Não
é mais que um desabafo, quase sem palavras, o que hoje vos trago. E é este:
Desde
o 15 de Agosto ainda não saí do Largo da Fonte. E ninguém de lá me tira tão
cedo. Por onde quer que eu vá, estala-se-me todo dentro de mim aquele tronco secular. No ‘Campo Santo’ de São Martinho, Monte ou
São Gonçalo, no cume das montanhas a
arder, nos terramotos ou nas aluviões devoradoras de vidas e haveres, em tudo
vejo o fantasma daquele Monte esmagador, intransponível. Quero ouvir-lhe a voz –
depressão, prece, gemido ou grito – o que tem a dizer-me, a interpelar-me, a responder-me.
Porque
ele anda sempre a perseguir-me para exigir-me uma resposta. A mim e a todos
aqueles que não se deixam submergir no desespero nem consentem embotar o delicado tecido da sua sensibilidade.
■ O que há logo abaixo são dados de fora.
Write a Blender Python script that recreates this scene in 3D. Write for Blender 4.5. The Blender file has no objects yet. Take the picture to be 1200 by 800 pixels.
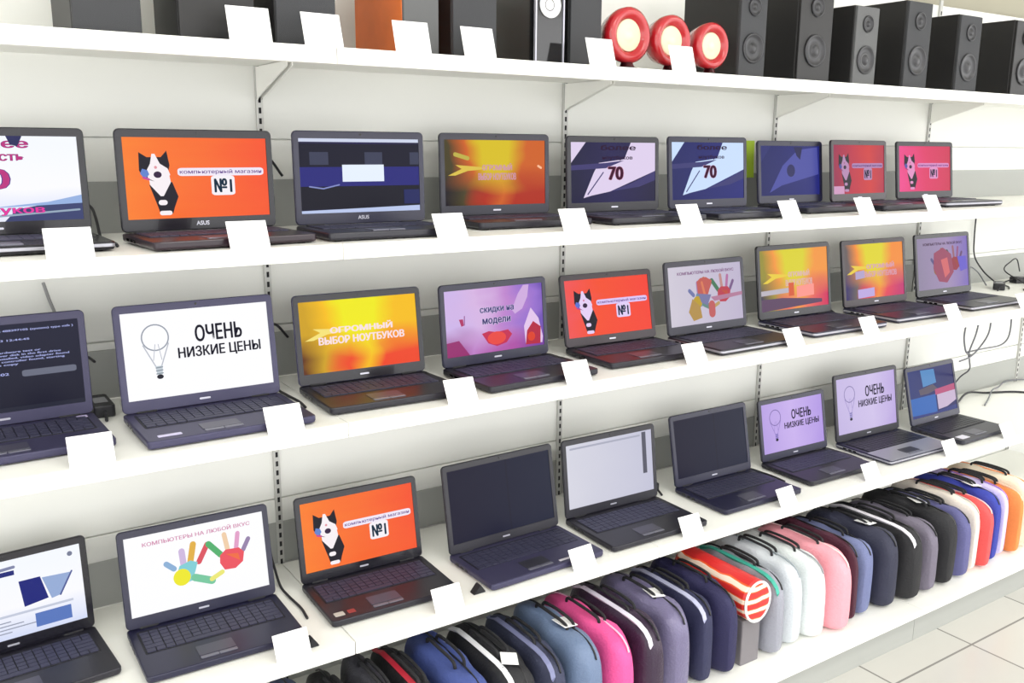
import bpy, bmesh, math, random
from mathutils import Vector, Matrix
random.seed(7)
PI = math.pi
SC = bpy.context.scene
COL = SC.collection

# ------------------------------------------------------------------ materials
def lin(c):
    c = c / 255.0
    return c / 12.92 if c <= 0.04045 else ((c + 0.055) / 1.055) ** 2.4

def rgb(t):
    return (lin(t[0]), lin(t[1]), lin(t[2]), 1.0)

_mats = {}

def mat(name, col, rough=0.5, metal=0.0, bump=0.0, bscale=60.0, var=0.0, coat=0.0, spec=0.5, trans=0.0):
    if name in _mats:
        return _mats[name]
    m = bpy.data.materials.new(name)
    m.use_nodes = True
    nt = m.node_tree
    b = nt.nodes['Principled BSDF']
    b.inputs['Base Color'].default_value = rgb(col)
    b.inputs['Roughness'].default_value = rough
    b.inputs['Metallic'].default_value = metal
    b.inputs['Specular IOR Level'].default_value = spec
    b.inputs['Coat Weight'].default_value = coat
    b.inputs['Transmission Weight'].default_value = trans
    tc = nt.nodes.new('ShaderNodeTexCoord')
    nz = nt.nodes.new('ShaderNodeTexNoise')
    nz.inputs['Scale'].default_value = bscale
    nz.inputs['Detail'].default_value = 4
    nt.links.new(tc.outputs['Object'], nz.inputs['Vector'])
    if bump:
        bp = nt.nodes.new('ShaderNodeBump')
        bp.inputs['Strength'].default_value = bump
        bp.inputs['Distance'].default_value = 0.004
        nt.links.new(nz.outputs['Fac'], bp.inputs['Height'])
        nt.links.new(bp.outputs['Normal'], b.inputs['Normal'])
    if var:
        mx = nt.nodes.new('ShaderNodeMix')
        mx.data_type = 'RGBA'
        c = rgb(col)
        mx.inputs[6].default_value = tuple(max(0, v * (1 - var)) for v in c[:3]) + (1,)
        mx.inputs[7].default_value = tuple(min(1, v * (1 + var)) for v in c[:3]) + (1,)
        nt.links.new(nz.outputs['Fac'], mx.inputs[0])
        nt.links.new(mx.outputs[2], b.inputs['Base Color'])
    _mats[name] = m
    return m

def screen_mat(name, build=None, col=None, k=1.0):
    """A lit display: black glossy pane whose picture is its own emission."""
    if name in _mats:
        return _mats[name]
    m = bpy.data.materials.new(name)
    m.use_nodes = True
    nt = m.node_tree
    b = nt.nodes['Principled BSDF']
    b.inputs['Base Color'].default_value = (0.004, 0.004, 0.005, 1)
    b.inputs['Roughness'].default_value = 0.28
    b.inputs['Specular IOR Level'].default_value = 0.10
    b.inputs['Emission Strength'].default_value = k
    if build:
        out = build(nt)
        nt.links.new(out, b.inputs['Emission Color'])
    else:
        b.inputs['Emission Color'].default_value = rgb(col)
    _mats[name] = m
    return m

def pix(c):
    return screen_mat('display_%d_%d_%d' % tuple(int(v) for v in c), col=c)

def uvsep(nt):
    tc = nt.nodes.new('ShaderNodeTexCoord')
    sp = nt.nodes.new('ShaderNodeSeparateXYZ')
    nt.links.new(tc.outputs['UV'], sp.inputs[0])
    return tc, sp

def ramp(nt, src, stops):
    r = nt.nodes.new('ShaderNodeValToRGB')
    e = r.color_ramp.elements
    while len(e) < len(stops):
        e.new(0.5)
    for el, (p, c) in zip(e, stops):
        el.position = p
        el.color = rgb(c)
    nt.links.new(src, r.inputs[0])
    return r.outputs[0]

def mixc(nt, fac, a, b, mode='MIX'):
    m = nt.nodes.new('ShaderNodeMix')
    m.data_type = 'RGBA'
    m.blend_type = mode
    for s, i in ((fac, 0), (a, 6), (b, 7)):
        if isinstance(s, (float, int)):
            m.inputs[i].default_value = s
        elif isinstance(s, tuple):
            m.inputs[i].default_value = s
        else:
            nt.links.new(s, m.inputs[i])
    return m.outputs[2]

def noisev(nt, tc, scale, off=(0, 0, 0), stretch=(1, 1, 1)):
    mp = nt.nodes.new('ShaderNodeMapping')
    mp.inputs['Location'].default_value = off
    mp.inputs['Scale'].default_value = stretch
    nt.links.new(tc.outputs['UV'], mp.inputs[0])
    n = nt.nodes.new('ShaderNodeTexNoise')
    n.inputs['Scale'].default_value = scale
    n.inputs['Detail'].default_value = 1.5
    nt.links.new(mp.outputs[0], n.inputs['Vector'])
    return n.outputs['Fac']

def addf(nt, a, b, k=1.0, c=0.0):
    """a + k*(b) + c"""
    m = nt.nodes.new('ShaderNodeMath')
    m.operation = 'MULTIPLY_ADD'
    nt.links.new(b, m.inputs[0])
    m.inputs[1].default_value = k
    nt.links.new(a, m.inputs[2])
    m2 = nt.nodes.new('ShaderNodeMath')
    m2.operation = 'ADD'
    nt.links.new(m.outputs[0], m2.inputs[0])
    m2.inputs[1].default_value = c
    return m2.outputs[0]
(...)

Mexe
com todos nós, seres pensantes.
O
que se tem visto publicamente não passa de uma arena de interesses marcados
pelo mais cínico mercantilismo em que o que mais conta é o vocação de solteira,
atribuída à culpa. Baixo, insensível, mesquinho e desrespeitador dos mortos! Podem morrer cinco pais, mães ou crianças,
dez, doze, treze: o importante é que a culpa não morra…solteira. Recuso-me a
entrar por esse exclusivo pântano político, de um atroz oportunismo. A Justiça
ditará. Inexoravelmente!
As
perguntas e respostas que eu procuro são as que irrompem do chão onde se
consumou a tragédia. Um chão sagrado, iluminado pelas sacrossantas velas das “promessas”,
um encendrado voto de divino amor à “Santa Milagrosa”. E a grande incógnita que me bate na mente e no
coração é esta: Onde está Deus no meio de tudo isto?... Que estatuto ou que
função desempenhou ali a “Sua Mãe”, Senhora do Monte?...
Interessam-me
estas perguntas e dou tudo de mim a quem mas responda. Porque são de todos os
tempos e lugares. Porque, sobretudo, ouviu-se a tremenda informação do
Pontífice oficiante na tribuna do sacro altar da nossa catedral: ”Deus chamou a
si esses nossos irmãos”!!!... Então, Deus estava lá!?... Para chamar treze vítimas
inocentes!?… Mas, para isso, primeiro teve de chamar o velho carvalho adormecido
nos jardins do esconderijo… Quem poderá suportar semelhante paradoxo?
Deixem-me
dormir descansado esta noite. Vou parar, por agora. Mas sei que o que não vai
parar amanhã é esta luta interior.
Porque, após quase oito décadas de educação religiosa acumulada, não quero
morrer sem encontrar resposta a esta
pergunta: O que é que tem a ver a Religião com tudo isto? Estará a Religião
casada com esta e outras tragédias… ou viverá eternamente solteira e
protectora?...
Ajudem-me
a encontrar um lampejo de luz serena e inteligível. Porque vou continuar a escavar o sempre inacabado
túnel da Vida e da Morte.
Que
os que tombaram no ‘chão sagrado’ iluminem a obscura e breve estrada dos vivos.
É a maior homenagem que lhes podemos prestar.